### What the task requires
Check the listing below for lines with the word "Python" and say how many there are, with nothing but the number.

### Rows from a 3D scene dataset

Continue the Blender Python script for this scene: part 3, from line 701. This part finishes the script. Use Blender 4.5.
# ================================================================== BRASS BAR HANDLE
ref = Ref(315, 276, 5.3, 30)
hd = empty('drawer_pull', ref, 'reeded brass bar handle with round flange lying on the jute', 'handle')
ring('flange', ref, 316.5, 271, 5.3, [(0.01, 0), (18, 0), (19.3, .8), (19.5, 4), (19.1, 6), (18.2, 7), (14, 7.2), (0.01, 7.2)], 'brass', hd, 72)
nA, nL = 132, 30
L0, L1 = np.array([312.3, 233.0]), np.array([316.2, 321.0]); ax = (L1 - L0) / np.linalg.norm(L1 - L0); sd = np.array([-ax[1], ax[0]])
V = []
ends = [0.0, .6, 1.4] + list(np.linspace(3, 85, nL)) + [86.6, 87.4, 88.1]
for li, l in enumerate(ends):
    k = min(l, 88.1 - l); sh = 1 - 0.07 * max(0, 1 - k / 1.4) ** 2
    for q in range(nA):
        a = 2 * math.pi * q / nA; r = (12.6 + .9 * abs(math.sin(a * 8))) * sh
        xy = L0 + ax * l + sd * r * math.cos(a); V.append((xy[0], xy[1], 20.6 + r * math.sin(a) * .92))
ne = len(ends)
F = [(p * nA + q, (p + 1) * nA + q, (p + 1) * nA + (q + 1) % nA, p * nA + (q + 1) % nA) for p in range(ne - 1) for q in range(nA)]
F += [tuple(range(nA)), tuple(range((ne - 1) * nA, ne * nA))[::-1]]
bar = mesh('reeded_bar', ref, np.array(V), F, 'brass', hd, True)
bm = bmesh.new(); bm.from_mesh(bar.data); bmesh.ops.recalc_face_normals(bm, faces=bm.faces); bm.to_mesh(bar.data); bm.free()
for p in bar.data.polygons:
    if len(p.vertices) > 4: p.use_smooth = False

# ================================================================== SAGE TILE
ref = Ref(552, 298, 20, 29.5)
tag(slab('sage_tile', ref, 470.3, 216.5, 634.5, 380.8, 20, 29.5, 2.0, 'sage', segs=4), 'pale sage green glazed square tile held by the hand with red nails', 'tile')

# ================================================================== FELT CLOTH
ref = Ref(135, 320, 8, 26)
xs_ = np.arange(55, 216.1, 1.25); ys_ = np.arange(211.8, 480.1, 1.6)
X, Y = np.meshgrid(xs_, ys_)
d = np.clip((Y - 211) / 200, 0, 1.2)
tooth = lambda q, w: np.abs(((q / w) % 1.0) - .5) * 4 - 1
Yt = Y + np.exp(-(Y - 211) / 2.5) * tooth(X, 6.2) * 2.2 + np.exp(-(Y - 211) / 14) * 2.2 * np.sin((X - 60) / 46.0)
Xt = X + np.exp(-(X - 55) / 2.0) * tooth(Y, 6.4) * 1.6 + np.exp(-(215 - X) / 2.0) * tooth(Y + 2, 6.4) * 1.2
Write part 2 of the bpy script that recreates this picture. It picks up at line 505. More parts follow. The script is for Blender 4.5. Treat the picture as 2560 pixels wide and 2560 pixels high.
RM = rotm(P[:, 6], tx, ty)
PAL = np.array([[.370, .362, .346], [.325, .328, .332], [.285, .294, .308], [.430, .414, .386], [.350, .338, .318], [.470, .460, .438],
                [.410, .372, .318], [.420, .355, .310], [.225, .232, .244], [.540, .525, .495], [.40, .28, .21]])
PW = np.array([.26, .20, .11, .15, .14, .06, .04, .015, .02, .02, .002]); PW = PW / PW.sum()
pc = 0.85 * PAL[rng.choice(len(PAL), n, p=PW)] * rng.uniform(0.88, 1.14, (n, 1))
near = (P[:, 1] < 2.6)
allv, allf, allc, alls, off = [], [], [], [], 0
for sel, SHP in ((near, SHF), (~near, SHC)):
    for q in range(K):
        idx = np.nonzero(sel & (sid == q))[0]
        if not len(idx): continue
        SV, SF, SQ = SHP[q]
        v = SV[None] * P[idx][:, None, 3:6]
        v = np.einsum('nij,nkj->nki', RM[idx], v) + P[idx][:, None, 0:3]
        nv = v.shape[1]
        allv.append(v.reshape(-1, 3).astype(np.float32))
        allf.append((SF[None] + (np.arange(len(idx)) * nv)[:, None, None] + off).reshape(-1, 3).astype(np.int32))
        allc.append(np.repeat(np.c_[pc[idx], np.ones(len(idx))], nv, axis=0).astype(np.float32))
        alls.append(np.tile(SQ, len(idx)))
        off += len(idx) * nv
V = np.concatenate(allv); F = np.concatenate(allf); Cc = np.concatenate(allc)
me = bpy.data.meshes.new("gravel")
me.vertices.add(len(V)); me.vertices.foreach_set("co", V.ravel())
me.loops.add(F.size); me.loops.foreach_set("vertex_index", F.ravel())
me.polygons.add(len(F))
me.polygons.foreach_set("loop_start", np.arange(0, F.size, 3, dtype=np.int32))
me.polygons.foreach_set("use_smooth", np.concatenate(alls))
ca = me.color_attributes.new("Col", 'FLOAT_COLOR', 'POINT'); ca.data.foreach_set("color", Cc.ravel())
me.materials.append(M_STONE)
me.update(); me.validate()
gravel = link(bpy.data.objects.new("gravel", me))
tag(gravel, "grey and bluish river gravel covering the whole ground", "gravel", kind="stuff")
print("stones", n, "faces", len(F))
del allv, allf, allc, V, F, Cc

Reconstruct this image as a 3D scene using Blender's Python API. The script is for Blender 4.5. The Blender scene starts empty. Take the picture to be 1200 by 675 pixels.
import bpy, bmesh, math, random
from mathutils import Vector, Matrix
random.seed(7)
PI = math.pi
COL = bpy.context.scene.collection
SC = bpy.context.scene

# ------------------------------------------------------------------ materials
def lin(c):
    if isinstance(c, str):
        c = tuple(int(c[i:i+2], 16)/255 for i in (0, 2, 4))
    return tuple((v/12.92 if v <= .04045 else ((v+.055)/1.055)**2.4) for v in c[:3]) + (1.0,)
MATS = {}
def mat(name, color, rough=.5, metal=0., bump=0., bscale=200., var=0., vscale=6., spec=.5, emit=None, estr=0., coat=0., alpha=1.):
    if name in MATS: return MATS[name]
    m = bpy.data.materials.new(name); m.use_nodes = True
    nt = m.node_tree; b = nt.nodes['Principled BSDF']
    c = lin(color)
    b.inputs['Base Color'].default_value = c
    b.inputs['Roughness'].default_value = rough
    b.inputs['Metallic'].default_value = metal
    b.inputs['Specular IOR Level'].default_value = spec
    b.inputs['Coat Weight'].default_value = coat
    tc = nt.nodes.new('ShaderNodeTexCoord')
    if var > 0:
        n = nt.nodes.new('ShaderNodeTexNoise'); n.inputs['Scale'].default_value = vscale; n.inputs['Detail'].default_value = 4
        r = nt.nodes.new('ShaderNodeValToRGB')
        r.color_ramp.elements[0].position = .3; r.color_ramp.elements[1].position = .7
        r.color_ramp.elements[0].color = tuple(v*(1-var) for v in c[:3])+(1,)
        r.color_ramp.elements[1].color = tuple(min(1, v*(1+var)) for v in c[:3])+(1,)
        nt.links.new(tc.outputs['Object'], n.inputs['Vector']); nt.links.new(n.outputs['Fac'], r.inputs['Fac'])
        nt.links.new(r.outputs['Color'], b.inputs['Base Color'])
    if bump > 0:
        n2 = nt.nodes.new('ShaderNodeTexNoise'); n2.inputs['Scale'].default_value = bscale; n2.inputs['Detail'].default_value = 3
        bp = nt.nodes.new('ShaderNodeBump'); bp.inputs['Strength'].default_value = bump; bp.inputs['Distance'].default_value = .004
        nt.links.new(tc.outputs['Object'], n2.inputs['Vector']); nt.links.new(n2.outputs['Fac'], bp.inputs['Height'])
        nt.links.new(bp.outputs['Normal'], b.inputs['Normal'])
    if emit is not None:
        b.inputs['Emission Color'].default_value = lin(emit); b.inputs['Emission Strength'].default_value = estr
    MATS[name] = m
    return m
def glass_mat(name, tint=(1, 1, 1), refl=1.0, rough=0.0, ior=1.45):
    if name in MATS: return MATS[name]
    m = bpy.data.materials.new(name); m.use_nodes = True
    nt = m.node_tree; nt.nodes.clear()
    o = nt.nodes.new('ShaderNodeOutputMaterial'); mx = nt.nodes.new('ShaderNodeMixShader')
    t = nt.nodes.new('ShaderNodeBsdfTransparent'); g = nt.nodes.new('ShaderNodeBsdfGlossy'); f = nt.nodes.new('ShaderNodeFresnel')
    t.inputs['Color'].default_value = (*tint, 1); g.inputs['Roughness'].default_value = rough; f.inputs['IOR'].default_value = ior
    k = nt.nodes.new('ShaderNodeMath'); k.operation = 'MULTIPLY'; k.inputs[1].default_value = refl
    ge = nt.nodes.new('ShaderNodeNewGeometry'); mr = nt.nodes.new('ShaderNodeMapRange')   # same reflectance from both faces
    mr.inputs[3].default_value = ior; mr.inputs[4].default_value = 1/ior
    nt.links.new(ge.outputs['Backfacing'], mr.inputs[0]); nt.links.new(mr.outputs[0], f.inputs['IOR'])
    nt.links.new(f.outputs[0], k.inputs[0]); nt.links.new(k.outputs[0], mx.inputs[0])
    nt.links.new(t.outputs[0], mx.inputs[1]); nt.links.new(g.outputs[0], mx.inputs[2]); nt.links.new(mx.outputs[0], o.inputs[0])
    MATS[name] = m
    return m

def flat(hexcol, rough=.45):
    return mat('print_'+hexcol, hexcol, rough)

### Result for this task
2